Aunque la política, incluso la democrática, es las más de las veces intereses y estrategias -con frecuencia poco edificantes para hacer efectivos los fines perseguidos- no puede prescindir en última instancia de un cierto anclaje en la moral -en la ética, si se prefiere- pues de lo contrario acaba sucediendo que todos los fines justifican sin excepción todos los medios, de modo que, como sostenía hace dos días en un artículo extraordinario mi querido amigo Félix Ovejero (Escribir después de Sánchez), acaba por no haber diferencias entre la política y el hampa.
Es, de hecho, la presencia o ausencia de tal anclaje moral el que permite distinguir entre el pluralismo político, sin el que la democracia es imposible, y esas diferencias insuperables que llegamos a sentir con quienes están convencidos de que vale todo para llegar al poder o conservarlo. Porque una cosa es no coincidir en las ideas y otra muy diferente diferir en los límites entre lo que nos parece políticamente admisible y lo que consideramos moralmente inaceptable.
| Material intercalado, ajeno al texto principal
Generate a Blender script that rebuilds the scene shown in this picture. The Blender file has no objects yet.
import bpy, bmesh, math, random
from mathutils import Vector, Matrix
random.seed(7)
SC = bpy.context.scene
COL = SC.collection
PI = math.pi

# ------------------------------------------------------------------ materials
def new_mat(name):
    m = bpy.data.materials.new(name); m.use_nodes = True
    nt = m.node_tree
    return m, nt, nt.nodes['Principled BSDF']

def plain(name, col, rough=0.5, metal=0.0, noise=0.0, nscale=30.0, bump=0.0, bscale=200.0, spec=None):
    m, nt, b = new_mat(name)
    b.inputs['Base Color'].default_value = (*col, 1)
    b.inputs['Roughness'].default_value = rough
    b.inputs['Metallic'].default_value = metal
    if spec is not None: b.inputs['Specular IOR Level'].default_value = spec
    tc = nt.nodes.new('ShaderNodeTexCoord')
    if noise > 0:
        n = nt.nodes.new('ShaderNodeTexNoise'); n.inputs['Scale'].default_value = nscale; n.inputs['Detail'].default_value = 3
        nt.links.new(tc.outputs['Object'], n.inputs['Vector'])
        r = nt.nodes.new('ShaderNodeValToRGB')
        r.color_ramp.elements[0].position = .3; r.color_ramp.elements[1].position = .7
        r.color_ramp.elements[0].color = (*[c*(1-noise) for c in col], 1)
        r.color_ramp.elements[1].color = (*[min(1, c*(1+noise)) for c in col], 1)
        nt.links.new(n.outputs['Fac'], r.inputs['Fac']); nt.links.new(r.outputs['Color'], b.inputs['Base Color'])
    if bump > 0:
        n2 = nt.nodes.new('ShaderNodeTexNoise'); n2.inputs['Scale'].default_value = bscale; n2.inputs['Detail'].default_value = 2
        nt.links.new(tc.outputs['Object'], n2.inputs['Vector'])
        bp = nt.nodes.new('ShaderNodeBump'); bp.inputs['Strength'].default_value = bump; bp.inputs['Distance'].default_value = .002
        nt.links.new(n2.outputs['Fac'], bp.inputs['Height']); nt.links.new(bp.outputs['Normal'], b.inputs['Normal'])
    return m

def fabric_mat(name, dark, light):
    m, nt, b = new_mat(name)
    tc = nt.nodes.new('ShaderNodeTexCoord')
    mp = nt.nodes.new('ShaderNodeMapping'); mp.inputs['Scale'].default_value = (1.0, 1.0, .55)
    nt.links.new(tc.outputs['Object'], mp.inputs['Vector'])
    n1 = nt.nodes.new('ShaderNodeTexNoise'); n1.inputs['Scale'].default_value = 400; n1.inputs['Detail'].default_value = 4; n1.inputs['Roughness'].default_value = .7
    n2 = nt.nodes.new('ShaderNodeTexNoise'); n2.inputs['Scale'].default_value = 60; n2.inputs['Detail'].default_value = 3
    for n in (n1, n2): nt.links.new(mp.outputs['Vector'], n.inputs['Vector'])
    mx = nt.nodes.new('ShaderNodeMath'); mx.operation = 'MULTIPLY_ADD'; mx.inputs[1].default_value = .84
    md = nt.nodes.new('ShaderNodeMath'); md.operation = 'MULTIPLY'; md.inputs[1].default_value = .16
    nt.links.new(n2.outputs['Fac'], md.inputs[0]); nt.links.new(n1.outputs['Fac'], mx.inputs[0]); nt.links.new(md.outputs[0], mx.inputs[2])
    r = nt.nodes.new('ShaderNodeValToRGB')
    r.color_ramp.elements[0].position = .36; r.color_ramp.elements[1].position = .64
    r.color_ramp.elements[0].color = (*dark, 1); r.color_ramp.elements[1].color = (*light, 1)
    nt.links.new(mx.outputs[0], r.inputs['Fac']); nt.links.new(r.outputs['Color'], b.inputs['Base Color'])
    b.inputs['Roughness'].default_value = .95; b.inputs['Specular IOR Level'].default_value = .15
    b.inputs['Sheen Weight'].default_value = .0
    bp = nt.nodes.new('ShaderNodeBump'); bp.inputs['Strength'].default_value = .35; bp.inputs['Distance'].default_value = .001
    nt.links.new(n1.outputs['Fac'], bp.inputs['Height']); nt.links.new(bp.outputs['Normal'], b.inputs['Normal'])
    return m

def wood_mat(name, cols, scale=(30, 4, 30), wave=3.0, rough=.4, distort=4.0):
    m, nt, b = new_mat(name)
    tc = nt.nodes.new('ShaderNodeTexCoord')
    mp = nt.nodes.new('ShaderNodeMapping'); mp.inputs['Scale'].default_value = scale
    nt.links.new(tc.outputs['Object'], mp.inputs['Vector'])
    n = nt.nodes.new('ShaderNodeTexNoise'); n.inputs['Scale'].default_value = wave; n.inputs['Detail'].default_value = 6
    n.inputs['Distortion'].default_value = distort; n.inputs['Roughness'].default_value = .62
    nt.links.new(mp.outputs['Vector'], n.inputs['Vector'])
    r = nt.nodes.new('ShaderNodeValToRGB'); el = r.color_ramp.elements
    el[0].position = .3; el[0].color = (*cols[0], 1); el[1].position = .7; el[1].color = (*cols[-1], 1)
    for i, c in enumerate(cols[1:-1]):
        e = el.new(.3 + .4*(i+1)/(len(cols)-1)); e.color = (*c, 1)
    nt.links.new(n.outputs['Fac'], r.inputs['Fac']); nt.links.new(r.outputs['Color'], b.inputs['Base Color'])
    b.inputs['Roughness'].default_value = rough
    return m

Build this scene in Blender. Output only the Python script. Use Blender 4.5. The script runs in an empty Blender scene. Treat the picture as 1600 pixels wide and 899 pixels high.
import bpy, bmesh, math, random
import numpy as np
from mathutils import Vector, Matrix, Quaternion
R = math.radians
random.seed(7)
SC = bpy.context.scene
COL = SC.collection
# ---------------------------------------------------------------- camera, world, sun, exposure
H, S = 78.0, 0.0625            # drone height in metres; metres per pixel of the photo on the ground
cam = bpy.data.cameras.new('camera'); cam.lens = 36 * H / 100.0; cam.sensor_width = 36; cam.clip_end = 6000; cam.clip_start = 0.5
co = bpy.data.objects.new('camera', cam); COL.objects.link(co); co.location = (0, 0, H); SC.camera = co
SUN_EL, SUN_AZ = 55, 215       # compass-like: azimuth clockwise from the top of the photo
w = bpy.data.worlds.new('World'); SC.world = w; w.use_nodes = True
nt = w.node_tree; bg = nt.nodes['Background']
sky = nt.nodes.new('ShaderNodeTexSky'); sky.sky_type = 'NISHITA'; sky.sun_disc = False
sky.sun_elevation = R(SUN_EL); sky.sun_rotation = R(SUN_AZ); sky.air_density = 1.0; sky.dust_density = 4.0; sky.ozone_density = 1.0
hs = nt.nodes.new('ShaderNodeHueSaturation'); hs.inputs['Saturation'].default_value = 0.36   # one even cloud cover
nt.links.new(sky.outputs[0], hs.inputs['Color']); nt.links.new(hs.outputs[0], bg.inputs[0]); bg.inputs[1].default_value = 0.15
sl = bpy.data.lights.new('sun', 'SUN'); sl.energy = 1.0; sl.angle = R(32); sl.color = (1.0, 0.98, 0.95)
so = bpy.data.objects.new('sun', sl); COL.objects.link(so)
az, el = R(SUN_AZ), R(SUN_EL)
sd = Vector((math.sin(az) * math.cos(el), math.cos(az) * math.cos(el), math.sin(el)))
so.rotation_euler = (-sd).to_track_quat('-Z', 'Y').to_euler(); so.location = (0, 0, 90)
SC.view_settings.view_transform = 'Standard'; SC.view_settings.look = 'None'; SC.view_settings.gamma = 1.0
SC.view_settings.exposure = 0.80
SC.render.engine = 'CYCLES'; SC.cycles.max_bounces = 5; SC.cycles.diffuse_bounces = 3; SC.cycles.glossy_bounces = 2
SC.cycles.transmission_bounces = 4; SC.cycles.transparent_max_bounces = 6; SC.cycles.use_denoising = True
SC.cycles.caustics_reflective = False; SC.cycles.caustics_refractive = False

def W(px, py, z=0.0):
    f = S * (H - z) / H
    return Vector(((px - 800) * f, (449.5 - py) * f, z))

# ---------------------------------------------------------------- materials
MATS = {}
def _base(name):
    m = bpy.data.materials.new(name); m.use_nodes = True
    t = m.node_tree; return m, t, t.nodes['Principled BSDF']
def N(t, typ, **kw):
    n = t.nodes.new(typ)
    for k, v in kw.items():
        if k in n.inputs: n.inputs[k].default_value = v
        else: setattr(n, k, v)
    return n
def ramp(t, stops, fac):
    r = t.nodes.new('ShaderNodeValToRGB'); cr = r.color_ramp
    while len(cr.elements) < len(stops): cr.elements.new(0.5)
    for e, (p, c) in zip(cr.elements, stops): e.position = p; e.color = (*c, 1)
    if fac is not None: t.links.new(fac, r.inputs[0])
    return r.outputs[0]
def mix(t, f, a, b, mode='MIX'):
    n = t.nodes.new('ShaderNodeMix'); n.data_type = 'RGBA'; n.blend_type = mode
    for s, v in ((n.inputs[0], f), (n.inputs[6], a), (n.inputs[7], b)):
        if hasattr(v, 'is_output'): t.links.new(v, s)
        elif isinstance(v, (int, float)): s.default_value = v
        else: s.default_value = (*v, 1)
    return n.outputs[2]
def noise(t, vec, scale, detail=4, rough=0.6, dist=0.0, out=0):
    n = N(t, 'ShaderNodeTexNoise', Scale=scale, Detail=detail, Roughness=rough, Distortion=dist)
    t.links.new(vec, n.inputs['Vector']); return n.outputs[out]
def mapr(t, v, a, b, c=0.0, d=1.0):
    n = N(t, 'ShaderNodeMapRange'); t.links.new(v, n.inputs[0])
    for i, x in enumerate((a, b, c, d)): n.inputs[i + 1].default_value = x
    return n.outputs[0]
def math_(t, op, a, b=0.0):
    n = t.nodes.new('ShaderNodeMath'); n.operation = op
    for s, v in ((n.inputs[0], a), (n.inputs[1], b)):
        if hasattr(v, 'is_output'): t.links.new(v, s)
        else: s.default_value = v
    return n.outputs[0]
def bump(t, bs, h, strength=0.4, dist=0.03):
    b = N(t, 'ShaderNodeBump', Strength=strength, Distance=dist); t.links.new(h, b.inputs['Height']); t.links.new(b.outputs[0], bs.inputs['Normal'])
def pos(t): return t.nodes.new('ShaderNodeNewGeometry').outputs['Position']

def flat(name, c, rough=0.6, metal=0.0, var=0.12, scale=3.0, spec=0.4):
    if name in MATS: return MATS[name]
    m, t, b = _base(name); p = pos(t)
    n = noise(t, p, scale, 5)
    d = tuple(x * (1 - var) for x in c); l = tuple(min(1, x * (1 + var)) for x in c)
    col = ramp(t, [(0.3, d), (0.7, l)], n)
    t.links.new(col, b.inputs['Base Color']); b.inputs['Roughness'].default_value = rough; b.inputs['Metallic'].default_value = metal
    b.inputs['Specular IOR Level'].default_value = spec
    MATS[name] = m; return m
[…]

Decía Chesterton que los hombres no tienen grandes diferencias en relación con lo que entienden que está mal, pero sí respecto de lo que consideran males excusables. Esa regla general, que quizá rige en la vida social, no lo hace sin embargo en la política, donde en ocasiones el salto entre los que unos y otros creemos indecente es realmente sideral.
Hace dos días el exetarra Arnaldo Otegi anunció el apoyo de EH Bildu a los Presupuestos del Estado e Iglesias no tardó en celebrar ese acuerdo histórico, que, por ignominioso, lo es sin duda, con un tuit que lo dice todo sobre el líder de Podemos: «La disponibilidad de la EH Bildu para votar sí a los PGE es una buena noticia. Demuestra responsabilidad y compromiso para avanzar con políticas de izquierdas. El bloque de la investidura se refuerza y será de legislatura y de dirección de Estado».
Nada diré de las acciones de Otegi, pues carece de todo interés criticar moralmente a un sujeto que sigue manteniendo su más profunda convicción: que fue legítimo asesinar durante medio siglo a quienes se oponían a los objetivos que decían defender él y sus compinches. Sería como hablar mal de un veneno por matar. No, el problema no es Otegi, sino Iglesias -el vicepresidente segundo del Gobierno de una democracia europea-, que proclama tan feliz y tan tranquilo su satisfacción por incorporar a ¡la dirección del Estado! a un partido ¡de izquierdas! que sigue sin condenar las miles de acciones criminales de la banda terrorista de la que el dirigente de Bildu formó parte hasta su desaparición, entre ellas las que costaron la vida a las 857 personas que ETA asesinó. Iglesias, víctima otra vez de una de las trampas que le tiende su falta de escrúpulos morales, ha confundido ahora el olvido con la justificación de lo olvidado (conocida formulación de Theodor Adorno) y al elevar a un desaprensivo a hombre de Estado ha rebajado al Gobierno socialista a un nivel de infamia que nada tiene que ver con la política y todo que ver con la moral.